Shoot Photos Like a Pro: Action Shots

Learn when to stop the action or pan along for the best shot.

by: Steve Howe

(Photo by Ken Archer)
(Photo by Ken Archer)


When you’re dealing with a subject in motion—a hiker, cyclist, or falcon in flight—you have two choices: Stop the action or pan along with it for a blurred effect.

Stop action
To snap a trail runner in midstride or to freeze the water droplets around a paddler, increase your shutter speed to at least 1/500 of a second (make it 1/1,000 of a second or more for faster subjects, like cyclists or your friend leaping into a swimming hole). Set a point-and-shoot camera to action mode for a similar effect. For the best results, scout out the location beforehand. “Try to hone in on the most photogenic 10 feet in the whole area,” says Patitucci. Set up, then wait for your subject to enter that spot.

Blurred pans
To catch your subject in focus against a blurred background (see below), slow your shutter speed to between 1⁄30 and 1/2 a second. Holding the camera as steady as possible, follow the moving subject with your camera. Release the shutter as you pan along. “It creates a neat painterly effect,” says Zuccareno.
Blurred pans work especially well when the subject is backlit, notes Stableford, because the brighter background emphasizes the difference between the crisp subject and the blur. Use this technique when basic point-and-shoot cameras struggle in low light.

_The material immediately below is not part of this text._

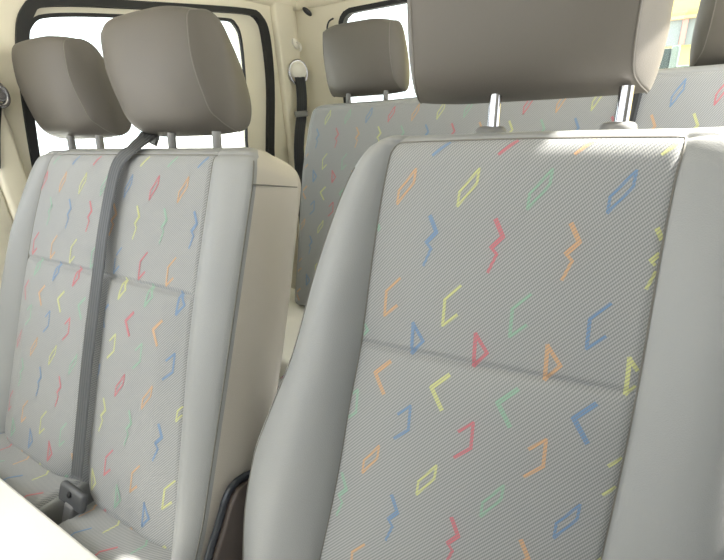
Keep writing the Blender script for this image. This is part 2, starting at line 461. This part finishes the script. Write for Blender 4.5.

Take control of the action
» Don’t wait for action shots to present themselves. You’ll miss fleeting opportunities, and never create the kinds of shots the pros imagine—then make happen.
» When you know photo ops will come fast and furious—fording a river, scrambling a cliff band—set your camera on program. Carry it in your unzipped chest pack, turned on, with the lens cap off and the neck strap around your neck.
» “Take cool angles—get down on your knees or scramble up on a rock and look down,” advises Zuccareno. “If somebody’s jogging, maybe it’s a shot of his foot leaving the frame.”
» Use a wide-angle lens and get close, with the action coming toward you, for a sense of movement and immediacy. Or walk just behind and to the side of your subject, shooting over his shoulder and including the terrain ahead.

Pro Tip: Shoot More
“When something cool is happening, let it rip and delete the junk,” says Dan Patitucci. Set your camera to its fastest frame rate (at least three frames per second) and shoot until all of the action has stopped.